'''
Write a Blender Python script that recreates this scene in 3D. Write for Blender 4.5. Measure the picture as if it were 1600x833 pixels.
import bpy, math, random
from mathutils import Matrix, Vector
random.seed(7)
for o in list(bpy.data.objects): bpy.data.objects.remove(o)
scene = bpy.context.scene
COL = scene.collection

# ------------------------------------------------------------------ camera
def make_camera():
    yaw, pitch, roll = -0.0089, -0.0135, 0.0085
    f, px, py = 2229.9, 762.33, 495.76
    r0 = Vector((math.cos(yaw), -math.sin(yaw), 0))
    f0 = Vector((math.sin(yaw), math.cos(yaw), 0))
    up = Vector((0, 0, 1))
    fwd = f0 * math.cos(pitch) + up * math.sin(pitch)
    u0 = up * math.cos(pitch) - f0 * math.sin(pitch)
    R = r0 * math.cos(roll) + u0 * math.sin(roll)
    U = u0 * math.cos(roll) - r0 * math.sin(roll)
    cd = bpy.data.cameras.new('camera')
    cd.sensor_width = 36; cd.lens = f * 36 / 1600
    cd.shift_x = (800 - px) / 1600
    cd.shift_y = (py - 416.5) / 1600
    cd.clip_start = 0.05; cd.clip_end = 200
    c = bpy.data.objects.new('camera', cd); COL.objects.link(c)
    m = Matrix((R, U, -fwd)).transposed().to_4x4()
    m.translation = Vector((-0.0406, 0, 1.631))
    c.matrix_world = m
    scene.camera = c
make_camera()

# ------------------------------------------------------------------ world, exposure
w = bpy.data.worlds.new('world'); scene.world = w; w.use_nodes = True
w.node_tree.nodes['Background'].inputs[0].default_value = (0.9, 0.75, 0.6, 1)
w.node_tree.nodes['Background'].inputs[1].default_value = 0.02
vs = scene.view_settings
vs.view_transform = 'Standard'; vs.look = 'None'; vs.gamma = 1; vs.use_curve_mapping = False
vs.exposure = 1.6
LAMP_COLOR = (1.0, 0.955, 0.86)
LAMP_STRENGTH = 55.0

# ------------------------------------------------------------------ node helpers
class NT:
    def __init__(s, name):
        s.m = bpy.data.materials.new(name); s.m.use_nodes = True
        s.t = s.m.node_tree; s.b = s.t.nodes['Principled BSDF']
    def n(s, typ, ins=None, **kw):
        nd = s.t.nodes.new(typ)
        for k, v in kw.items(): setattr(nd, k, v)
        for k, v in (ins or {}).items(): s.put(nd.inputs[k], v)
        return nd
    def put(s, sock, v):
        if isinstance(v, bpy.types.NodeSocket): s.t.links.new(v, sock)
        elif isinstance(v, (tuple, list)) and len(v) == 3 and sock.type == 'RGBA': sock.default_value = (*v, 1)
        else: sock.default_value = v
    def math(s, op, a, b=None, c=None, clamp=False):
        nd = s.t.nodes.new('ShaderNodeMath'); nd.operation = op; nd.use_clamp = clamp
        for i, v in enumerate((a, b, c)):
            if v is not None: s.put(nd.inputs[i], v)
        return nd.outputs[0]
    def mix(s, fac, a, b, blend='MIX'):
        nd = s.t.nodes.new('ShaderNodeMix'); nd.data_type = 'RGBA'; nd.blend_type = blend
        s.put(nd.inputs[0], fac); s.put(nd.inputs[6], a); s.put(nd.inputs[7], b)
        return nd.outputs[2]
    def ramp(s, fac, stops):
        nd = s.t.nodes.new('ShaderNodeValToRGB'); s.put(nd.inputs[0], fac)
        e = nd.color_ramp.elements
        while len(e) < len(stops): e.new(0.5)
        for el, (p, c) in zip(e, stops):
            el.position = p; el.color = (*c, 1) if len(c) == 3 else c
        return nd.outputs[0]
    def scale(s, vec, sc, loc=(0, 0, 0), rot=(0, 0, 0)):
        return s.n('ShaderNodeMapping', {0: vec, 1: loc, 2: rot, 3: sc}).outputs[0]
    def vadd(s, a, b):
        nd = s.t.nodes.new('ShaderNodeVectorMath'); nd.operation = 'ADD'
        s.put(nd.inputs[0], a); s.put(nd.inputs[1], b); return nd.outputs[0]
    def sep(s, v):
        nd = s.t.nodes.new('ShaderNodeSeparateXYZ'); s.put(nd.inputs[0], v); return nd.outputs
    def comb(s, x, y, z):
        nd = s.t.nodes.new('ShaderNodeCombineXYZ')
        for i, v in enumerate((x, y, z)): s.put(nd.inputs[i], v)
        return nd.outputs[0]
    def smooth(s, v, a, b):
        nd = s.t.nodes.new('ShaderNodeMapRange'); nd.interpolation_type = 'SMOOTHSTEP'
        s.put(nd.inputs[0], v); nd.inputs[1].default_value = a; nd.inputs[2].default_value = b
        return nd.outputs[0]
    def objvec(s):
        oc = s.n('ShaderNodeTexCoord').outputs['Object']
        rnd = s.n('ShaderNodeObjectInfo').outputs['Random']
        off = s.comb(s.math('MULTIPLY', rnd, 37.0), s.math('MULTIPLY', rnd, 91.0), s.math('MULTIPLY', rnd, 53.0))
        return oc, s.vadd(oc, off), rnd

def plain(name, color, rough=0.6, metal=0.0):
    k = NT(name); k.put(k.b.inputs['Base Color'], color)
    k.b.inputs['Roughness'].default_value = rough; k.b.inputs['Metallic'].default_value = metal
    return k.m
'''
'''
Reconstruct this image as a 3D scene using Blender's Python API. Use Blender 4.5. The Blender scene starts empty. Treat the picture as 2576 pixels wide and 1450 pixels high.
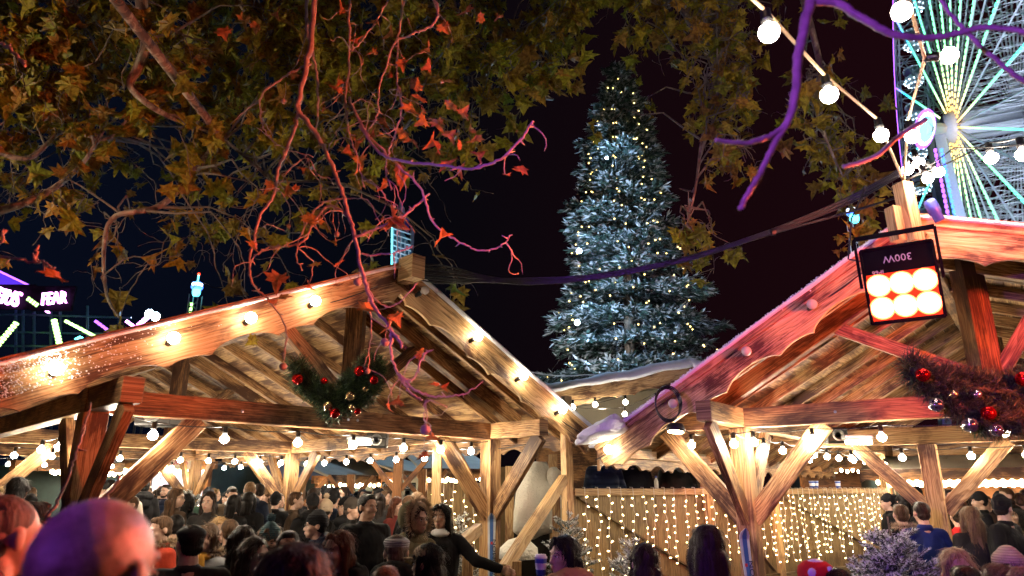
'''
'''
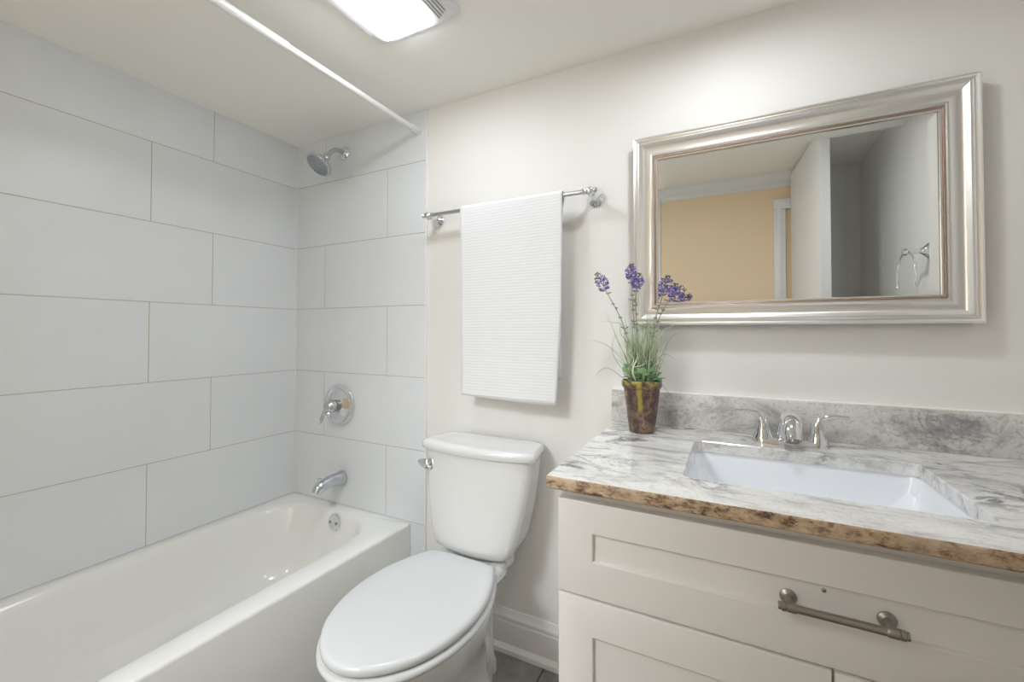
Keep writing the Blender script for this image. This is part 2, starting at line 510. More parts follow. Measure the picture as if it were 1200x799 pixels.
'''
DO THIS. Reproduce exactly the lines from the one containing "Write a Blender" through the one containing "COL = scene.collection", inclusive, and nothing else.

THE REPLY.
Write a Blender Python script that recreates this scene in 3D. Write for Blender 4.5. Measure the picture as if it were 1600x833 pixels.
import bpy, math, random
from mathutils import Matrix, Vector
random.seed(7)
for o in list(bpy.data.objects): bpy.data.objects.remove(o)
scene = bpy.context.scene
COL = scene.collection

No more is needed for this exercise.